Wednesday, June 28, 2017

Okja




Okja, the title character is a superpig. What's a superpig? It's one of 27 creatures that are being sent to farms all over the world, to be raised on farms. In the hopes of raising the one supreme superpig. Corporation Mirando, led by CEO Lucy Mirando (Tilda Swinton) in an way far out there role (complete with braces) secretly engineered the GMO piggies to solve an impending world food supply crisis, in a mass media roll out. The competition is meant to be a diversion to the world, making them think the superpigs were discovered in South American, when secretly they were artificially created. Lucy feels that the public will not buy GMO foods, thus the public ruse. But Mirando stands to reap millions and millions for their 10'year time investment in the diversion. Their goal is of course market domination. So the show must go on. Okja, the creature onscreen, is an amazing, charming and very engaging CGI creation that is based on a pig, a dog and a manatee. Super lovable.

Okja as a baby was sent to South Korea to a rural mountain farmer, where he has grown fat on local fruit, swum in mountain pools, frolicked in the forest and formed a close relationship with young Mija, the grand daughter, who loves Okja deeply and completely. It is discovered, when company spokesman Johnny, a wacky and dramatic, over the top, yet failing animal-planet type TV host ( Jake Gyllenhall) shows up with his crew to examine Okja and declare him competition worthy. As grandfather explains to Mija that Okja is going to New York for his big reveal, Mirando employees and Johnny take Okja to board transport for the US.

Mija vows to follow and get Okja back, encountering a very amusing, black dressing, mask wearing, vigilante animal saving tactical force, led by Paul Dano, along the way.

Corporate Mirando realizes that the very public vigilante theft and subsequent loss, again, of Okja back into Mirando hands, is bad PR news, and Lucy decides to recruit and bring Mija along for the public reveal. It remains the goal of the animal rescue organization to free Okja and expose Lucy for the fake and liar that she is.

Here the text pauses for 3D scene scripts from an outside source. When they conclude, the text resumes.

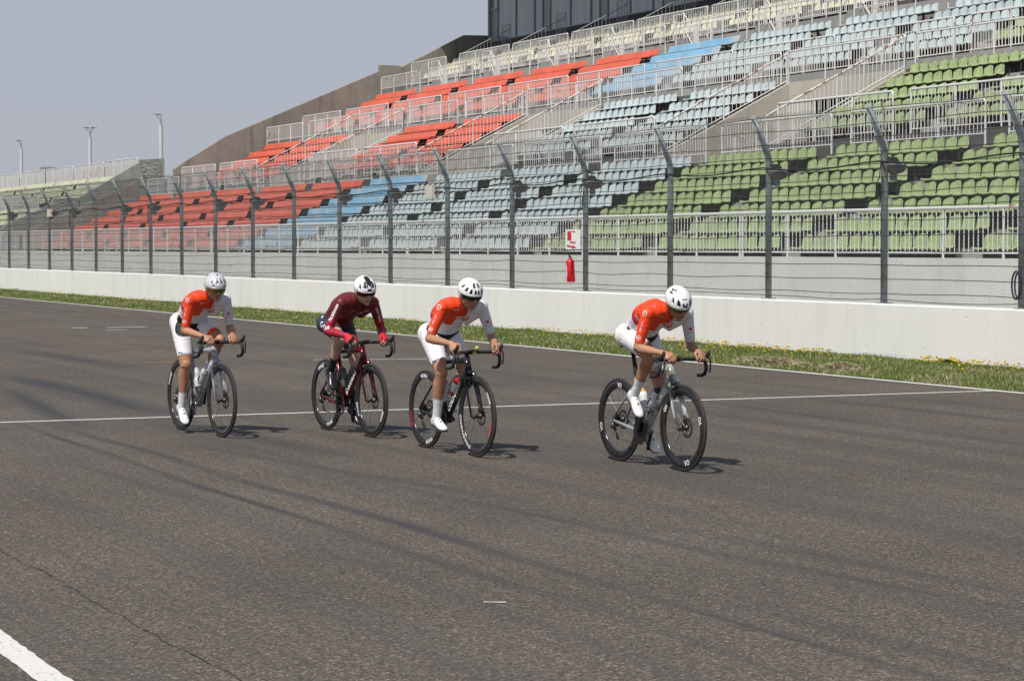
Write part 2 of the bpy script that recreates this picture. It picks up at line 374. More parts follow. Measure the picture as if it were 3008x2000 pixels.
H = (0.022+0.050*np.clip(cl+0.25, 0, 1)+0.03*np.clip((Y-19.4), 0, 1))*RNG.uniform(0.5, 1.3, n)
keep = (cl2 < 0.16) | (RNG.uniform(0, 1, n) < 0.35)
H = np.where(Y < 17.35, H*0.6, H)
tag(blades('grass', X[keep], Y[keep], H[keep], RNG.uniform(0.006, 0.013, keep.sum())*(0.6+(-X[keep])/60), M['grass'], 0.8), kind='stuff')
n = 22000
X = xs_density(n); Y = RNG.uniform(17.09, 20.2, n)
tag(blades('dry_grass', X, Y, RNG.uniform(0.02, 0.08, n), RNG.uniform(0.006, 0.014, n)*(0.6+(-X)/60), M['dry'], 1.2), kind='stuff')
# heaps of cut hay on the verge
for (hx, hy, lx, ly) in ((-29.6, 17.9, 1.1, 0.25), (-27.9, 18.0, 0.38, 0.2)):
    n = 1600; X = hx+RNG.normal(0, lx*0.45, n); Y = hy+RNG.normal(0, ly*0.45, n)
    hb_ = 0.075*np.exp(-((X-hx)/lx)**2-((Y-hy)/ly)**2)
    a = RNG.uniform(0, 2*np.pi, n); L = RNG.uniform(0.04, 0.12, n)
    V = np.zeros((n, 3, 3)); V[:, 0] = np.c_[X, Y, hb_]; V[:, 1] = np.c_[X+0.01, Y+0.008, hb_+0.012]
    V[:, 2] = np.c_[X+np.cos(a)*L, Y+np.sin(a)*L, hb_+RNG.uniform(0.0, 0.05, n)]
    o = npmesh('hay_heap', V.reshape(-1, 3), np.arange(3*n).reshape(-1, 3), M['dry'])
    tag(o, 'long pale heap of dry cut grass on the verge' if lx > 1 else 'small round heap of dry cut grass beside a longer heap', 'hay heap')
# dandelions: small ragged disc on a stalk
mb_v = []; mb_f = []
n = 950; X = xs_density(n, -100, -23); Y = 20.2-np.abs(RNG.normal(0, 0.75, n)); Y = np.clip(Y, 17.3, 20.15)
for x, y in zip(X, Y):
    if mnoise.noise((x*0.35, y*0.6, 9.0)) < -0.12: continue
    z = 0.075+random.random()*0.06; r = random.uniform(0.014, 0.024)*(1+(-x)/200)
    o = len(mb_v); mb_v.append((x, y-0.01, z+0.012))
    for j in range(7):
        a = 2*math.pi*j/7; mb_v.append((x+r*math.cos(a), y+r*math.sin(a)*0.9, z+0.35*r*math.sin(-a)))
    mb_f += [(o, o+1+j, o+1+(j+1)%7) for j in range(7)]
    mb_v.append((x, y, z-0.02)); mb_f += [(o+8, o+1+(j+1)%7, o+1+j) for j in range(7)]
tag(npmesh('dandelions', mb_v, mb_f, M['yellow']), kind='stuff')
# one darker weed clump at the wall foot
mbw = MB()
for i in range(70):
    a = random.uniform(0, 6.28); l = random.uniform(0.04, 0.10); c0 = Vector((-28.3+random.uniform(-.1, .1), 20.05+random.uniform(-.06, .06), 0.0))
    tip = c0+Vector((math.cos(a)*l, math.sin(a)*l, random.uniform(0.05, 0.10))); sd_ = Vector((-math.sin(a), math.cos(a), 0))*0.022
    md = c0.lerp(tip, 0.6)+Vector((0, 0, 0.02)); mbw.add([c0, md-sd_, tip, md+sd_], [(0,1,2,3)])
M['weed'] = pmat('dark_weed_leaf', (0.055, 0.12, 0.025), rough=0.6, scale=20)
tag(mbw.build('weed', M['weed']), 'dark leafy weed clump at the foot of the white wall', 'weed')

# ------------------------------------------------------------------ track barrier wall and debris fence
wl = MB()
jx = [-130]; 
while jx[-1] < -8: jx.append(jx[-1]+3.525*2)
for a, b_ in zip(jx[:-1], jx[1:]):
    wl.add([(a+.006, 20.23, -0.1), (b_-.004, 20.23, -0.1), (b_-.004, 20.23, 0.845), (a+.006, 20.23, 0.845), (a+.004, 20.245, 0.86), (b_-.004, 20.245, 0.86),
            (a+.004, 20.62, 0.86), (b_-.004, 20.62, 0.86), (b_-.004, 20.62, -0.1), (a+.004, 20.62, -0.1)],
           [(0,1,2,3), (3,2,5,4), (4,5,7,6), (6,7,8,9), (0,3,4,6,9), (1,8,7,5,2)])
wl.box(-130, -8, 20.245, 20.61, -0.1, 0.84)
for q_ in range(160):
    xq = -105+q_*0.52+random.uniform(-.2,.2); wl.box(xq, xq+random.uniform(.08,.4), 20.226, 20.2295, 0.085+random.uniform(-.004,.004), 0.093)
tag(wl.build('barrier_wall', M['wall']), 'long low white concrete wall between the grass verge and the tall mesh fence', 'wall')
PX = [-27.02-3.525*i for i in range(22)]+[-27.02+3.525, -27.02+7.05]
fence = empty('debris_fence', (-60, 20.45, 0.86), 'tall wire debris fence with bent grey posts on the white wall', 'fence')
inv = Matrix.Translation((60, -20.45, -0.86))
def fbuild(mb, name, mat, smooth=False):
    o = mb.build(name, mat, fence, smooth); o.matrix_parent_inverse = inv; return o
proto = None
for i, x in enumerate(PX):
    if proto is None:
        p = MB(); p.tube([(0,20.45,0.86),(0,20.45,3.18),(0,20.435,3.28),(0,20.405,3.37),(0,20.13,3.98)], 0.056, 14)
        for zz in (0.868,): p.box(-0.10, 0.10, 20.37, 20.55, 0.861, zz+0.006)
        proto = fbuild(p, 'post', M['galv'], False)
        for pl in proto.data.polygons: pl.use_smooth = len(pl.vertices) == 4
        proto.location.x = x; 
    else:
        o = proto.copy(); C.objects.link(o); o.location.x = x
# steel ropes
cb = MB(); CZ = [0.93, 1.02, 1.245, 1.47, 1.69, 1.935, 2.18, 2.41, 2.62, 2.85, 3.07, 3.26]
def fy(z):   # front plane of mesh as a function of height
    return 20.385 if z < 3.28 else 20.385-(z-3.28)*(0.30/0.70)
CZ2 = [3.48, 3.70, 3.92]
xs_ = sorted(PX)
for z in CZ+CZ2:
    pts = []
    for a, b_ in zip(xs_[:-1], xs_[1:]):
        s1 = random.uniform(-0.012, 0.035); s2 = random.uniform(-0.012, 0.02)
        for k in range(5):
            t = k/5; pts.append((a+(b_-a)*t, fy(z)-0.012, z-s1*math.sin(math.pi*t)-s2*math.sin(2*math.pi*t)))
    pts.append((xs_[-1], fy(z)-0.012, z)); cb.tube(pts, 0.0062, 4, cap=False)
fbuild(cb, 'steel_ropes', M['cable'])
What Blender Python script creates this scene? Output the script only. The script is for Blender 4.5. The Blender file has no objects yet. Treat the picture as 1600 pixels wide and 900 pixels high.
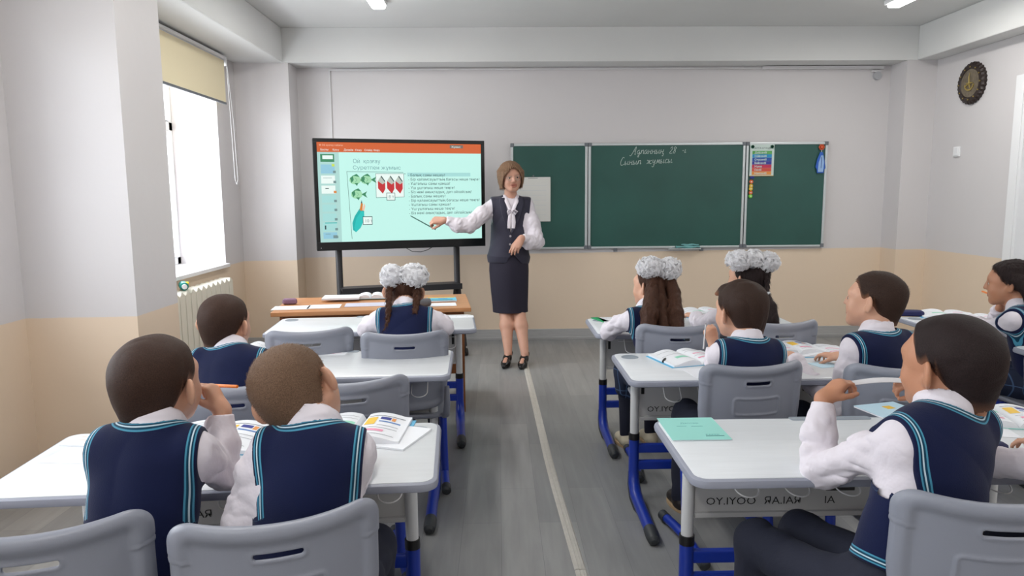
import bpy, bmesh, math, random
import numpy as np
from mathutils import Vector, Matrix, Euler
random.seed(7); rng = np.random.default_rng(7)
S = bpy.context.scene; COL = S.collection
PI = math.pi
# ------------------------------------------------------------------ camera
F = 1115.0; CAMH = 1.37
def _cam():
    yc = np.array([778-800, 450-304, -F]); yc /= np.linalg.norm(yc)
    zc = np.array([-64, 8500, 1115.0]); zc -= zc.dot(yc)*yc; zc /= np.linalg.norm(zc)
    return np.array([np.cross(yc, zc), yc, zc]).T
CM = _cam()
def at(px, py, x=None, y=None, z=None):
    d = CM.T @ np.array([px-800, 450-py, -F])
    t = y/d[1] if y is not None else x/d[0] if x is not None else (z-CAMH)/d[2]
    return d*t + np.array([0, 0, CAMH])
cd = bpy.data.cameras.new('camera'); cam = bpy.data.objects.new('camera', cd); COL.objects.link(cam)
cd.sensor_width = 36; cd.lens = F/1600*36; cd.clip_start = .05
R = Matrix([list(r) for r in CM.T]).to_4x4(); R.translation = (0, 0, CAMH)
cam.matrix_world = R; S.camera = cam
# ------------------------------------------------------------------ world, daylight, lamps, exposure
W = bpy.data.worlds.new('sky'); S.world = W; W.use_nodes = True
wn = W.node_tree; bg = wn.nodes['Background']
bg.inputs[0].default_value = (.86, .92, 1, 1); bg.inputs[1].default_value = 3.2
S.view_settings.view_transform = 'Standard'; S.view_settings.look = 'None'
S.view_settings.exposure = 0.22; S.view_settings.gamma = 1
def area(name, loc, rot, sx, sy, power, col=(1, 1, 1), portal=False, spread=PI):
    l = bpy.data.lights.new(name, 'AREA'); l.shape = 'RECTANGLE'; l.size = sx; l.size_y = sy
    l.energy = power; l.color = col; l.spread = spread
    if portal: l.cycles.is_portal = True
    o = bpy.data.objects.new(name, l); o.location = loc; o.rotation_euler = rot; COL.objects.link(o); return o
XL, XR, YB, YF = -2.27, 3.87, 6.65, -3.6      # left wall, right wall, board wall, rear wall
CZ = 2.80; BZ = 2.51                          # ceiling, underside of the beams
# daylight coming through the window bay in view and the two bays behind it
WINS = [(4.15, 5.97), (.75, 3.05), (-2.7, -.4)]
for (a, b) in WINS:
    area('window_daylight', (-2.80, (a+b)/2, 1.60), (0, -PI/2, 0), 1.5, b-a-.1, 50 if a > 4 else 26, (.93, .965, 1))
LAMPS = [(-.87, 4.95), (-.87, 2.6), (-.87, .2), (-.87, -2.2), (2.99, 4.95), (2.99, 2.6), (2.99, .2), (2.99, -2.2)]
for (x, y) in LAMPS:
    area('ceiling_lamp_light', (x, y, CZ-.075), (0, 0, 0), .10, 1.15, 13, (1, .97, .92))
# ------------------------------------------------------------------ materials
def nt(m): m.use_nodes = True; return m.node_tree.nodes, m.node_tree.links
def mat(name, col, rough=.5, metal=0, noise=0, nscale=20, bump=0, bscale=60, spec=.5, sss=0, trans=0, alpha=1, emis=None, es=1, sheen=0, stretch=None, coat=0):
    m = bpy.data.materials.new(name); N, L = nt(m); b = N['Principled BSDF']
    b.inputs['Base Color'].default_value = (*col, 1); b.inputs['Roughness'].default_value = rough
    b.inputs['Metallic'].default_value = metal; b.inputs['Specular IOR Level'].default_value = spec
    if sss:
        b.inputs['Subsurface Weight'].default_value = sss; b.inputs['Subsurface Radius'].default_value = (1, .35, .2); b.inputs['Subsurface Scale'].default_value = .008
    if trans: b.inputs['Transmission Weight'].default_value = trans
    if sheen: b.inputs['Sheen Weight'].default_value = sheen
    if coat: b.inputs['Coat Weight'].default_value = coat
    if alpha < 1: b.inputs['Alpha'].default_value = alpha
    if emis: b.inputs['Emission Color'].default_value = (*emis, 1); b.inputs['Emission Strength'].default_value = es
    tc = None
    if noise or bump:
        tc = N.new('ShaderNodeTexCoord'); src = tc.outputs['Object']
        if stretch:
            mp = N.new('ShaderNodeMapping'); mp.inputs['Scale'].default_value = stretch; L.new(src, mp.inputs[0]); src = mp.outputs[0]
    if noise:
        n = N.new('ShaderNodeTexNoise'); n.inputs['Scale'].default_value = nscale; n.inputs['Detail'].default_value = 4; L.new(src, n.inputs['Vector'])
        h = N.new('ShaderNodeHueSaturation'); h.inputs['Color'].default_value = (*col, 1)
        r = N.new('ShaderNodeMapRange'); r.inputs['From Min'].default_value = .3; r.inputs['From Max'].default_value = .7
        r.inputs['To Min'].default_value = 1-noise; r.inputs['To Max'].default_value = 1+noise
        L.new(n.outputs[0], r.inputs[0]); L.new(r.outputs[0], h.inputs['Value']); L.new(h.outputs[0], b.inputs['Base Color'])
    if bump:
        n = N.new('ShaderNodeTexNoise'); n.inputs['Scale'].default_value = bscale; n.inputs['Detail'].default_value = 3; L.new(src, n.inputs['Vector'])
        bp = N.new('ShaderNodeBump'); bp.inputs['Strength'].default_value = bump; bp.inputs['Distance'].default_value = .01
        L.new(n.outputs[0], bp.inputs['Height']); L.new(bp.outputs[0], b.inputs['Normal'])
    return m
M = {}
def srgb(r, g, b):
    f = lambda c: ((c/255+.055)/1.055)**2.4 if c > 10 else c/255/12.92
    return (f(r), f(g), f(b))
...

The film is full of hilarity, drama, visual appeal and a fair amount of four letter F -words. Quite a lot for an unrated movie that anticipates a PG-13. There is enough action and adventure for everyone. Wonderful special effects. Amusing stunts and twists and turns. Many images are visually stunning, coupled with a unique and quite lively score. There are dramatic and thrilling Okja chases in Korea, and underground mall, in New York City and at the superpig farm, where the horrors of the meat packing industry are laid bare. Many moments are heart wrenching and emotionally touching. The film, which debuted at Cannes and will be on Netflix the end of June, is truly an original, inspiring a broad range of emotions, about relationships, family, working for a worthy cause and the very timely themes of reducing violence in the meat industry, treating all animals humanely, the development and use of GMO products and an openness between corporations and consumers. Fair warning, some scenes at the factory, may be intense for young viewers, for they involve forced breeding, sac-ing, and meat processing, factory mass produced style. The other more pleasant idyllic scenes will imprint not unlike most Classic Disney films do.